I first learned about herds on my grandfather’s farm. He had a herd of cows. “Why do animals need to be in a herd?” I asked him. “If the herd doesn’t pull together, it can be in danger. The herd knows its survival is dependent on the herd.” I shook my head. It made sense, but it also made me nervous. We, my mother and I, were in trouble. We had lost our herd. He could see me doing the math in my head, subtracting all those who had gone away. “How many does it take to make a herd?” I asked, hoping, pleading, begging with my heart for it to be a small number. I’m sure he could see my desperation for a clear and concise answer. “Two,” he said, and took my hand. Looking back, I’m not sure if he meant him and me, or my mom and me, but either way I was happy. I was a part of something. I would survive.

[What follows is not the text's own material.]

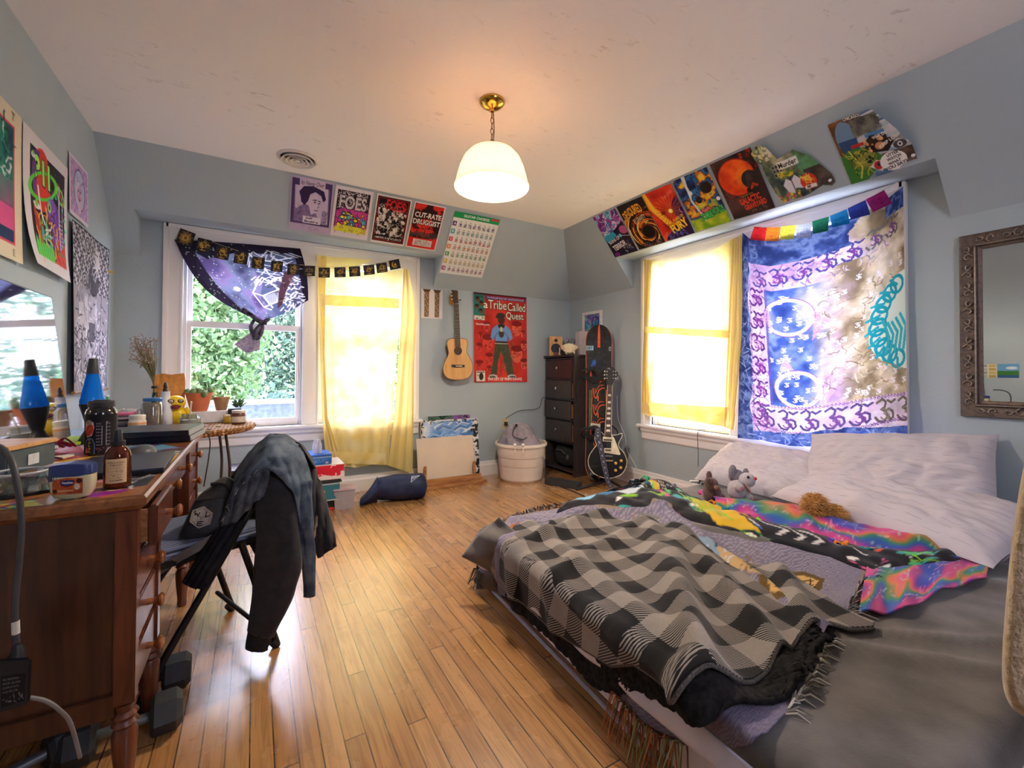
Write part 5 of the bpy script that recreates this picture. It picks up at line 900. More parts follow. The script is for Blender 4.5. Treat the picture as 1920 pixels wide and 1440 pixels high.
q = MB(); bk = GO+Vector((.06, .075, 0)); q.tube([bk+Vector((.02, .03, .01)), bk+Vector((.03, .04, .1)), bk+Vector((.05, .06, .55))], .01, 8); q.tube([at(1132, 902, 'Z', .03), at(1138, 899, 'Z', .04), bk+Vector((.02, .03, .05))], .011, 8)
for s in (-1, 1): q.tube([bk+Vector((.02, .03, .07)), G(1136+s*14, 893, -.03), G(1136+s*14, 893, .02)], .007, 8)
q.build('upright', BLK, o)
# ---- acoustic guitar hung on the back wall
GA = lambda x, y, off=0: at(x, y, 'Y', YB-.105-off); Z7 = lambda *P: zp(810, 530, 7.2, *P)
o = T('acoustic_guitar', 'small acoustic guitar with a pale top hanging on the back wall', 'guitar', (1.70, YB-.06, .95))
ao = bez([(*p, 0) for p in Z7((345, 750), (290, 752), (235, 762), (203, 800), (207, 870), (222, 930), (214, 985), (180, 1050), (152, 1130), (152, 1205), (180, 1262), (240, 1300), (330, 1312), (420, 1304), (490, 1280), (532, 1230), (549, 1150), (540, 1080), (506, 1010), (472, 950), (468, 895), (481, 840), (478, 790), (450, 762), (400, 752), (345, 750))], 3)[:-1]; ao = [(p.x, p.y) for p in ao]
slab(ao, GA, 0, -.085).build('body', M('6a3a28', .45, var=.15), o, smooth=40)
slab(ao, GA, .002, -.001).build('soundboard', wood('cf9a58', 'dcab6a', 3, (1, 1, 14), .4), o, smooth=0)
MB().tube([GA(*p, 0) for p in ao+ao[:1]], .003, 6).build('edge_binding', M('4a2e20', .5), o)
cx, cz = GA(*Z7((350, 920))[0]).x, GA(*Z7((350, 920))[0]).z; MB(frame((cx, YB-.108, cz), (1, 0, 0), (0, 0, 1), (0, -1, 0))).lathe([(.001, .0005), (.036, .0005), (.036, 0), (.001, 0)], 28).build('sound_hole', M('1c1410', .8), o); MB(frame((cx, YB-.108, cz), (1, 0, 0), (0, 0, 1), (0, -1, 0))).lathe([(.036, 0), (.041, .001), (.036, .0015)], 28).build('rosette', M('3a2a20', .5), o)
slab(Z7((302, 288), (360, 288), (386, 862), (310, 866)), GA, .012, -.012).build('neck', M('4e4438', .5), o)
q = MB()
for i in range(16): t = (1-.5**(i/9.))/(1-.5**(15/9.)); a, c = Z7((302+8*t, 288+577*t), (360+26*t, 288+574*t)); q.tube([GA(*a, .0125), GA(*c, .0125)], .001, 5)
for i in range(6): a, c = Z7((308+i*9, 288), (322+i*16, 1125)); q.tube([GA(*a, .015), GA(*c, .010)], .0006, 4)
q.build('frets_and_strings', M('a8a294', .3, .6), o)
slab(Z7((258, 98), (345, 104), (358, 276), (300, 284), (268, 220)), GA, .006, -.01).build('headstock', M('4f3626', .4), o); slab(Z7((264, 1108), (442, 1110), (440, 1140), (322, 1148), (266, 1140)), GA, .008, .001).build('bridge', M('2a2220', .5), o); slab(Z7((322, 1122), (408, 1122), (408, 1132), (322, 1132)), GA, .011, .006).build('saddle', M('d8d0c0', .4), o)
for i in range(3):
    for x in (262, 352): a = Z7((x+i*4, 130+i*48))[0]; MB().ball(GA(a[0], a[1], .0), .010, 8, 6).build('tuner', M('c8c0a8', .3, .6), o)
o = T('guitar_hanger', 'wooden wall hanger with black prongs holding the acoustic guitar', 'hanger', (1.64, YB-.01, 1.74)); slab(Z7((230, 175), (300, 175), (300, 296), (230, 296)), lambda x, y, f=0: at(x, y, 'Y', YB-.014-f), .012, -.012).build('plate', wood('a8743c', 'c08c50'), o, bevel=.004)
q = MB()
for x in (285, 385): a = Z7((x, 232))[0]; q.tube([at(*Z7((300, 240))[0], 'Y', YB-.02), at(*a, 'Y', YB-.05), at(*a, 'Y', YB-.125)], .006, 8)
q.build('prong', BLKR, o)
# ---- tub with laundry bag
tc = (2.255, 3.665); o = T('tub', 'round white plastic tub with a ribbed side and rope handle holes', 'tub', (*tc, 0)); TUB = M('dbd0c2', .5, var=.06, scale=8)
MB().lathe([(.002, .0), (.19, .0), (.20, .012), (.212, .14), (.216, .143), (.219, .15), (.224, .225), (.228, .228), (.231, .235), (.236, .325), (.252, .33), (.256, .345), (.25, .36), (.236, .358), (.232, .34), (.205, .02), (.002, .015)], 48, (*tc, 0)).build('body', TUB, o)
q = MB()
for a in (-2.35, -2.05): q.ball((tc[0]+.25*cos(a), tc[1]+.25*sin(a), .365), .016, 10, 8); q.tube([(tc[0]+.245*cos(a), tc[1]+.245*sin(a), .36), (tc[0]+.25*cos(a), tc[1]+.25*sin(a), .29)], .007, 6)
q.build('rope_handle', M('e0dace', .8), o)
LB = M('918890', .9, var=.25, scale=14, bmp=.4, bscale=30); o = T('laundry_bag', 'crumpled grey drawstring laundry bag heaped in the white tub', 'bag', (*tc, .1))
def lbag(u, v):
    r = .205*(1-v**2.2)**.5*(1+.16*sin(14*u*2*pi/2+4*v)*v+.14*nz(cos(6.28*u)*2, sin(6.28*u)*2, v*3)); lx = -.06*v; return (tc[0]+.02+lx+r*cos(2*pi*u), tc[1]+r*sin(2*pi*u), .20+.34*v+.02*nz(u*9, v*8))
MB().grid(lbag, 60, 26).build('bag_body', LB, o, smooth=180)
q = MB(); tp = Vector((tc[0]-.05, tc[1]-.03, .53)); q.tube(bez([tp+Vector((-.02, 0, .0)), tp+Vector((-.08, -.05, -.03)), tp+Vector((-.11, -.09, -.09)), tp+Vector((-.05, -.15, -.12)), tp+Vector((0, -.16, -.1))], 6), .004, 6); q.ball(tp+Vector((-.04, -.03, 0)), .012); q.build('drawstring', BLK, o)
# ---- canvases on a floor stand
def leanq(x0, x1, y0, z0, y1_, z1): return [(x0, y1_, z1), (x1, y1_, z1), (x1, y0, z0), (x0, y0, z0)]
def panel(name, label, q, cv, m=None, th=.016):
    q = [Vector(p) for p in q]; n = (q[1]-q[0]).cross(q[3]-q[0]).normalized(); n = n if n.y < 0 else -n; o = T(name, label, 'canvas' if cv else 'board', (q[2]+q[3])/2, 'canvases leaning by the back window')
    MB().loft([[p-n*.001 for p in q], [p-n*th for p in q]]).build('board', m or M('d8d2cc', .7), o, smooth=0)
    if cv: sheet('painting', cv, q, None, o)
def p_blue():
    c = CV(100, 112, 1.3, 'c9cdd4'); c.noise(4, 151, [(0, 'dfe2e6'), (.5, '8fb4de'), (1, '5a86c4')], 1); g = random.Random(3)
    for i in range(34): x, y = g.uniform(0, 90), g.uniform(0, 60); c.line([(x, y), (x+10, y-6), (x+22, y-2), (x+30, y-9)], 4, g.choice(['6f9cd8', '8fb8e4', '4f7cbc', 'd8e0ea'])); c.line([(x, y+3), (x+10, y-3), (x+24, y+1)], 1.2, g.choice(['20242c', '3a4a6a', 'f0f0f0']))
    c.rect(91, 0, 100, 112, 'd8d6d2'); scrib(c, 60, 91, 4, 100, 112, 7, 3.4, ['24242a', 'e8e6e2', '2c3038'], 8); c.rect(0, 0, 100, 3, 'c8ccd0'); scrib(c, 30, 0, 0, 100, 4, 5, 2, ['24242a', 'e4e2e0'], 4); c.rect(0, 0, 4, 40, 'c9c6c2'); scrib(c, 14, 0, 0, 5, 40, 4, 2, ['24242a'], 5); return c
panel('painted_canvas', 'dark green and purple canvas at the very back of the leaning stack', leanq(1.40, 1.83, 3.905, .03, 3.935, .62), cvx(100, 130, '2f4a3c', lambda c: (c.noise(6, 152, [(0, '22302a'), (.4, '3f6a54'), (.6, '6a3a7c'), (1, '9a6aa8')], 1), scrib(c, 40, 0, 0, 100, 40, 12, 3, ['1f2a26', '8a5a9c', '4a7a5c'], 3)), .8))
panel('painted_canvas', 'blue and black abstract canvas behind the blank board', leanq(1.325, 1.905, 3.86, .02, 3.915, .585), p_blue(), th=.03)
panel('blank_board', 'blank cream board in front of the blue canvas', leanq(1.255, 1.81, 3.755, .045, 3.83, .435), None, M('d3c3ae', .7, var=.05, scale=5), .006)
WD = wood('8a5a30', 'b88450', 6, (10, 1, 1), .6, 0); o = T('wooden_rack', 'low wooden rack with pegs holding the canvases upright', 'rack', (1.56, 3.74, 0)); MB().box(1.27, 1.90, 3.69, 3.80, .0, .028).build('base', WD, o, bevel=.003); MB().box(1.29, 1.85, 3.715, 3.735, .028, .085).build('rail', WD, o, bevel=.003)
for x in (1.30, 1.78): MB().loft([[(x+a, y, z) for y, z in ((3.735, .028), (3.80, .028), (3.755, .20), (3.738, .20))] for a in (0, .022)]).build('peg', WD, o, smooth=0)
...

I’ve heard it used, and overused, the phrase – “We’re all in this together.” (I think I’ve used it myself.) But are we? Humans are herd animals. We do need each other. In a perfect world, I guess we would be – one human race – one herd, helping each other live a little better, a little stronger.

Each day I reach out my hand with words and paintings in hopes to strengthen the herd. You reach back by telling me your experience. And we find out a few more things about one another. My mom exclaimed in delight the other day, “I didn’t know Lynn Norton liked Jeopardy!” And we are all a little more connected.

The herd is as strong as we make it. Reach out your hand.